Reviews of a Part of Prescott's History of Fedinand and Isabella, and of Campbell's Lectures on Poetry.
“The Distinctive Nobleness Of Soul
Is Not Confined To The Male Sex...”
Sanders, Elizabeth. Reviews of a Part of Prescott’s ‘History of Ferdinand and Isabella,’ and of Campbell’s ‘Lectures on Poetry.’ Boston: J.H. Francis, 1841.
8vo., brown cloth, stamped in blind and gilt; lightly used.
First edition of this late volume, published anonymously; Transcendentalist Elizabeth Sanders was credited with the work posthumously. In these two “reviews,” Sanders explores her controversial racial and gender theories. One example will suffice to convey the tone of her discourse: “The distinctive nobleness of soul is not confined to the male sex; women have appeared among our Aborigines of nature’s sterling coinage. Pocahontas was but the prototype of others, who, by their disinterested generosity and romantic heroism, veiled their own lives to save even their foes...” (p. 107).

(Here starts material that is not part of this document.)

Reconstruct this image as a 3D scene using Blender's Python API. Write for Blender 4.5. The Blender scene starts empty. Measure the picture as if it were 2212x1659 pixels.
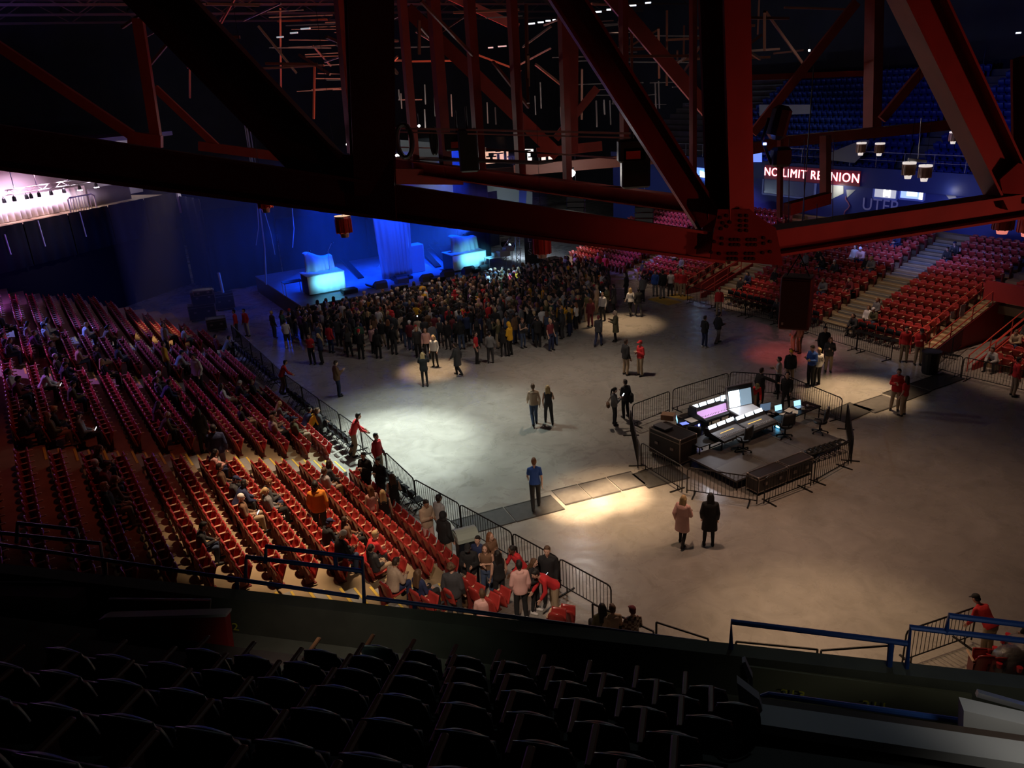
import bpy, bmesh, math, random
import numpy as np
from mathutils import Vector, Matrix, Quaternion
random.seed(11); RNG = np.random.default_rng(5)
SC = bpy.context.scene; COL = SC.collection
R = math.radians
# ---------------------------------------------------------------- camera geometry
FPX, CX, CY, CH = 1720.0, 1106.0, 829.5, 13.7
_dn = Vector((1365 - CX, CY - 5400, -FPX)).normalized(); _up = -_dn
_fw = Vector((0, 0, -1)); _fw = (_fw - _up * _fw.dot(_up)).normalized(); _rt = _fw.cross(_up)
CR = Matrix((_rt, _fw, _up))                     # camera axes -> world axes
def ray(x, y): return CR @ Vector((x - CX, CY - y, -FPX))
def pix(x, y, z=0.0):                            # where the sight line meets the level z
    v = ray(x, y); t = (z - CH) / v.z
    return Vector((v.x * t, v.y * t, z))
def pdep(x, y, d):                               # point on the sight line at ground distance d ahead
    v = ray(x, y); t = d / v.y
    return Vector((v.x * t, d, CH + v.z * t))
def proj(p):
    q = CR.transposed() @ (Vector(p) - Vector((0, 0, CH)))
    return CX + FPX * q.x / -q.z, CY - FPX * q.y / -q.z
def frame(th):
    d = Vector((math.cos(R(th)), math.sin(R(th)), 0)); v = Vector((d.y, -d.x, 0))
    to = lambda u, w, z=0.0: d * u + v * w + Vector((0, 0, z))
    back = lambda p: (p.x * d.x + p.y * d.y, p.x * v.x + p.y * v.y)
    return d, v, to, back
LU, LV, L, Luv = frame(122)                      # left stand
FU, FV, F, Fuv = frame(120)                      # floor, stage, right stand
ND = Vector((0.9665, -0.2565, 0)); NN = Vector((0.2565, 0.9665, 0))   # near balcony: along its rail / towards the arena
def N(t, s, z=0.0): return ND * t + NN * s + Vector((0, 0, z))
# ---------------------------------------------------------------- materials
MATS = {}
def mat(name, col, rough=0.6, metal=0.0, emit=0.0, ecol=None, noise=0.0, scale=8.0, spec=0.5, alpha=1.0, trans=0.0, bump=0.0):
    if name in MATS: return MATS[name]
    m = bpy.data.materials.new(name); m.use_nodes = True; nt = m.node_tree; b = nt.nodes['Principled BSDF']
    b.inputs['Base Color'].default_value = (*col, 1); b.inputs['Roughness'].default_value = rough
    b.inputs['Metallic'].default_value = metal; b.inputs['Specular IOR Level'].default_value = spec
    if trans: b.inputs['Transmission Weight'].default_value = trans
    if emit:
        b.inputs['Emission Color'].default_value = (*(ecol or col), 1); b.inputs['Emission Strength'].default_value = emit
    if noise or bump:
        tc = nt.nodes.new('ShaderNodeTexCoord'); n = nt.nodes.new('ShaderNodeTexNoise')
        n.inputs['Scale'].default_value = scale; n.inputs['Detail'].default_value = 4
        nt.links.new(tc.outputs['Object'], n.inputs['Vector'])
        if noise:
            cr = nt.nodes.new('ShaderNodeValToRGB')
            cr.color_ramp.elements[0].position = .3; cr.color_ramp.elements[1].position = .7
            cr.color_ramp.elements[0].color = (*[c * (1 - noise) for c in col], 1)
            cr.color_ramp.elements[1].color = (*[min(1, c * (1 + noise)) for c in col], 1)
            nt.links.new(n.outputs['Fac'], cr.inputs['Fac']); nt.links.new(cr.outputs['Color'], b.inputs['Base Color'])
        if bump:
            bp = nt.nodes.new('ShaderNodeBump'); bp.inputs['Strength'].default_value = bump; bp.inputs['Distance'].default_value = .02
            nt.links.new(n.outputs['Fac'], bp.inputs['Height']); nt.links.new(bp.outputs['Normal'], b.inputs['Normal'])
    MATS[name] = m; return m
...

Social critic and pamphleteer Elizabeth Sanders, née Elizabeth Elkins, was born in Salem, Massachusetts in 1762; little is known about her early years, but DAB suggests that “presumably she attended one of the dame schools of the day.” In 1782 Elkins married merchant Thomas Sanders and, like many successful Salem families of the age, the couple lived comfortably off of Chestnutt Street. Though Sanders had six children, she was far from typical in every other way. An omnivorous reader, she maintained strong political passions and was especially concerned with the plight of the American Indian. Particularly incensed by the U.S. government’s treatment of Indians in the South during the Seminole Wars, Sanders became convinced that the “American aborigines” were a people of superior moral stock who had been treated without justice or humanity. In 1828 she published Conversations, Principally on the Aborigines of North America, and followed it the next year with The First Settlers of New England; both works were published anonymously. Sanders died in Salem in 1851.